With income yields compressed and the likelihood of interest rate rises ahead, life has not been easy for bond fund managers recently, so we have decided to switch from Fidelity Strategic Bond to a broader-based fund.

In: Premier Multi Asset Monthly Income (Hotel and India)

We believe Premier Multi Asset Monthly Income's highly diversified approach, investing across a broad range of asset classes and different investments, provides more scope for future growth of income and capital for a medium-risk investor.

Growth portfolios

Out: Newton Real Return (Alpha and Delta)

After only just managing to hold its ground over the past year and its disappointing performance since the portfolios' inception, we feel Newton Real Return is no longer meeting our expectations.

In: Kames Ethical Cautious Managed (Alpha and Delta)

Kames Ethical Cautious Managed invests in a combination of equities and bonds which meet the company's ethical criteria. This has not held it back from producing consistently good performance in the past and should suit the aims of a short-term growth investor.

Out: JPMorgan Global Emerging Markets Income (Echo and Foxtrot)

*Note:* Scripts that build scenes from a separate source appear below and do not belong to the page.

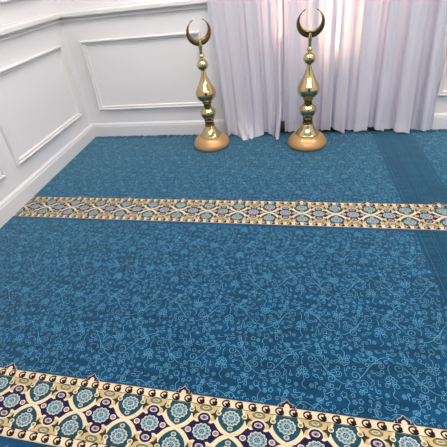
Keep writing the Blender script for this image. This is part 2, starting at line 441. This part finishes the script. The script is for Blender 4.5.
# --- cream ornamental bands
def band(ytop, ybot, p, crest_x):
    ink = Inlay()
    cy = (ytop+ybot)/2; s = (ytop-ybot)/2/.10     # design drawn for half height .10
    ink.poly([(CX0, ybot), (CX1, ybot), (CX1, ytop), (CX0, ytop)], C_CREAM, 0)
    def Y(v): return cy+v*s
    k = p/.166
    def Q(x, pts): return [(x+u*k, Y(v)) for u, v in pts]
    def put(x, pts, m, lay):
        q = Q(x, pts)
        q = [(min(max(a, CX0), CX1), b) for a, b in q]
        if max(a for a, b in q)-min(a for a, b in q) < .0015: return
        ink.poly(q, m, lay)
    ink.poly([(CX0, Y(-.0735)), (CX1, Y(-.0735)), (CX1, Y(.0735)), (CX0, Y(.0735))], C_GOLD, .5)
    # lines between lattice and scroll strips, and along the outer edges
    for v, t, m in ((.0745, .0018, C_BLACK), (-.0745, .0018, C_BLACK), (.0985, .0014, C_GOLD), (-.0985, .0014, C_GOLD)):
        ink.poly([(CX0, Y(v-t/2)), (CX1, Y(v-t/2)), (CX1, Y(v+t/2)), (CX0, Y(v+t/2))], m, 7)
    x_teal = crest_x
    n0 = int((CX0-x_teal)/p)-1; n1 = int((CX1-x_teal)/p)+1
    leaf = [(0, .006), (.014, .012), (.028, .022), (.0375, .034), (.041, .045), (.039, .056), (.033, .066), (.031, .0735)]
    leaf = catmull(leaf, 3); leaf = leaf+[(-u, v) for u, v in reversed(leaf[1:])]
    star_q = [(.069, 0), (.058, .004), (.046, .013), (.037, .023), (.031, .028), (.022, .024), (.014, .026)]
    star = star_q+[(-u, v) for u, v in reversed(star_q)]
    star = star+[(-u, -v) for u, v in star_q[1:]]+[(u, -v) for u, v in reversed(star_q[1:])]
    def flower(x, v, r, ring, inner, lay):
        E = lambda pts: [(a*1.30, b) for a, b in pts]
        put(x, E(scallop(0, v, r+.0018, 12, .003)), ring, lay)
        put(x, E(scallop(0, v, r, 12, .0034)), inner, lay+1)
        for q in range(12):
            a = 2*pi*(q+.5)/12
            put(x, circ(.0185*cos(a), v+.0142*sin(a), .0024, .0019, n=6), C_TEAL, lay+2)
        put(x, E(scallop(0, v, .0100, 8, .0022)), C_CREAM, lay+2); put(x, E(scallop(0, v, .0086, 8, .002)), inner, lay+3)
        for q in range(6):
            a = 2*pi*q/6
            put(x, circ(.0068*cos(a), v+.0052*sin(a), .0022, .0018, n=6), C_NAVY, lay+4)
        put(x, circ(0, v, .0018, n=6), C_BLACK, lay+4)
    for n in range(n0, n1+1):
        xt = x_teal+n*p; xn = xt+p/2
        if CX0-.05 < xt < CX1+.05:
            for sg in (1, -1):
                put(xt, [(u*1.0+(.0065 if u > 0 else -.0065 if u < 0 else 0), sg*max(0, v-(.006 if v < .05 else 0))) for u, v in leaf], C_CREAM, .8)
                put(xt, [(u, sg*v) for u, v in leaf], C_TEAL, 1.4)
                flower(xt, sg*.0470, .0195, C_CREAM, C_SKY, 2)
                put(xt, circ(0, sg*.0185, .0085, .0060, n=12), C_CREAM, 2); put(xt, circ(0, sg*.0185, .0068, .0048, n=10), C_SKY, 3); put(xt, circ(0, sg*.0185, .0030, .0020, n=8), C_TEAL, 4)
                for d in (-1, 1):
                    put(xt, [(d*.020, sg*.0735), (d*.031, sg*.0735), (d*.028, sg*.068)], C_GREEN, 2)
        if CX0-.07 < xn < CX1+.07:
            for sg in (1, -1):   # gold ground and sage half rosettes along the edges
                put(xn, circ(0, sg*.0665, .0215, .0098, 18), C_GOLD, 1)
                put(xn, circ(0, sg*.0655, .0200, .0088, 18), C_GREEN, 1.8); put(xn, circ(0, sg*.0655, .0182, .0074, 18), C_SAGE, 2); put(xn, circ(0, sg*.0665, .0110, .0045, 14), C_CREAM, 3); put(xn, circ(0, sg*.0665, .0085, .0030, 12), C_SAGE, 4)
                for d in (-1, 1):   # small dark green stars with a pale disc
                    st = [(d*(.0345+.0180*(1 if q % 2 == 0 else .42)*cos(q*pi/4)), sg*(.0500+.0165*(1 if q % 2 == 0 else .42)*sin(q*pi/4))) for q in range(8)]
                    put(xn, st, C_GREEN, 2)
                    put(xn, circ(d*.0430, sg*.0560, .0085, .0068, n=12), C_CREAM, 3); put(xn, circ(d*.0430, sg*.0560, .0055, .0043, n=10), C_SAGE, 4)
                    put(xn, circ(d*.024, sg*.036, .004, n=8), C_GOLD, 2)
                put(xn, circ(0, sg*.0365, .0250, .0195, 20), C_CREAM, 1.2); put(xn, circ(0, sg*.0365, .0200, .0155, 18), C_NAVY, 2)
            put(xn, [(u*1.09, v*1.24) for u, v in star], C_CREAM, .8)
            put(xn, star, C_NAVY, 1.4)
            flower(xn, 0, .0205, C_CREAM, C_SKY, 4)
            for sg in (1, -1):
                put(xn, circ(0, sg*.0385, .0125, .0072, 14), C_CREAM, 4); put(xn, circ(0, sg*.0385, .0100, .0056, 12), C_LILAC, 5); put(xn, circ(0, sg*.0385, .0040, .0026, n=8), C_NAVY, 6)
                put(xn, circ(sg*.0425, 0, .0098, .0076, n=12), C_CREAM, 4); put(xn, circ(sg*.0425, 0, .0068, .0052, n=10), C_LILAC, 5)
    # running scroll: a comma in every quarter repeat, both edges
    q = p/4
    m = int((CX0-crest_x)/q)
    x = crest_x+m*q+q/2
    while x < CX1-.012:
        if x > CX0+.012:
            for v in (.0865, -.0865):
                arc = [(x+(.0010+.0132*cos(rad(a)))*k, Y(v+.0092*sin(rad(a)))) for a in range(50, 331, 20)]
                ink.ribbon(arc, .0046*s, C_BLACK, 2)
                ink.poly(circ(x+.0042*k, Y(v-.0010), .0086*k, .0068*s, 12), C_BLACK, 3)
                ink.poly(circ(x+.0010*k, Y(v+.0030), .0030*k, .0022*s, 8), C_CREAM, 4)
        x += q
    # crests on the far edge
    n = int((CX0-crest_x)/(2*p))-1
    cx = crest_x+n*2*p
    while cx < CX1-.03:
        if cx > CX0+.03:
            out = [(-.030, .0985), (-.026, .104), (-.018, .103), (-.019, .110), (-.010, .113), (-.006, .117), (0, .124), (.006, .117), (.010, .113), (.019, .110), (.018, .103), (.026, .104), (.030, .0985)]
            inn = [(u*.93, .0985+(v-.0985)*.92) for u, v in out]
            ink.poly(Q(cx, out), C_CREAM, 8); ink.poly(Q(cx, inn), C_NAVY, 9)
            ink.poly(Q(cx, [(-.0085, .0985), (-.008, .104), (-.004, .1085), (0, .110), (.004, .1085), (.008, .104), (.0085, .0985)]), C_CREAM, 10)
        cx += 2*p
    return ink
band(FAR_T, FAR_B, .171, .7005).build('ornamental_band', carpet)
band(NEAR_T, NEAR_B, .166, .665).build('ornamental_band', carpet)

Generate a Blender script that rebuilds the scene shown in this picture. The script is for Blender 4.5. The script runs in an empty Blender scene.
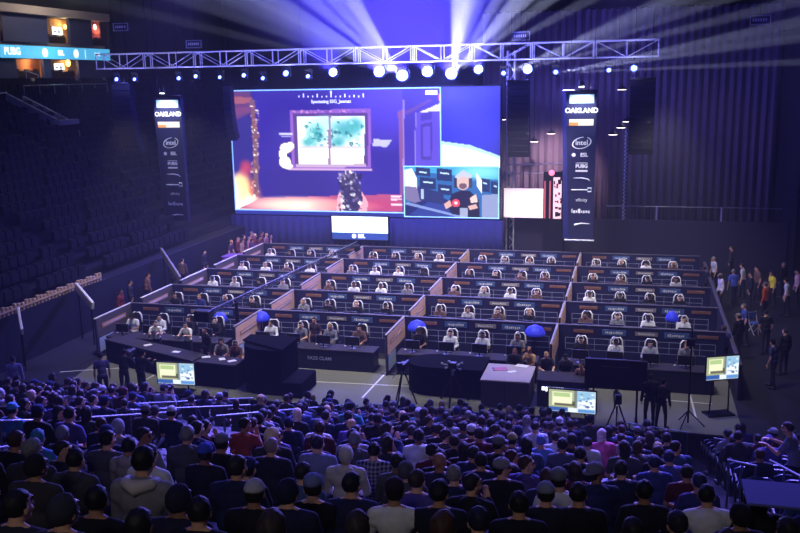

Exposure to China and Brazil in particular has held back JPMorgan Global Emerging Markets Income's performance recently. Unfortunately we do not see a meaningful recovery in the emerging markets taking place in the short-term future.

In: Old Mutual Global Equity (Echo and Foxtrot)

A two-time winner in our annual fund awards, Old Mutual Global Equity is highly diversified and adopts a pragmatic and multi-themed approach, taking into account market conditions, in order to back winning stocks.

Out: BlackRock World Mining (Echo)

Hit by some failed investments in 2014, the performance of this trust continued to suffer badly in 2015 from falling commodity prices. With Echo's medium term timescale in mind we have decided to switch.

In: Ardevora Global Equity (Echo)

Using a 150/50 long/short approach, which enables it to profit from falling as well as rising share prices, and with a clear investment style, we expect Ardevora Global Equity to make good progress.

This article is for information and discussion purposes only and does not form a recommendation to invest or otherwise. The value of an investment may fall. The investments referred to in this article may not be suitable for all investors, and if in doubt, an investor should seek advice from a qualified investment adviser.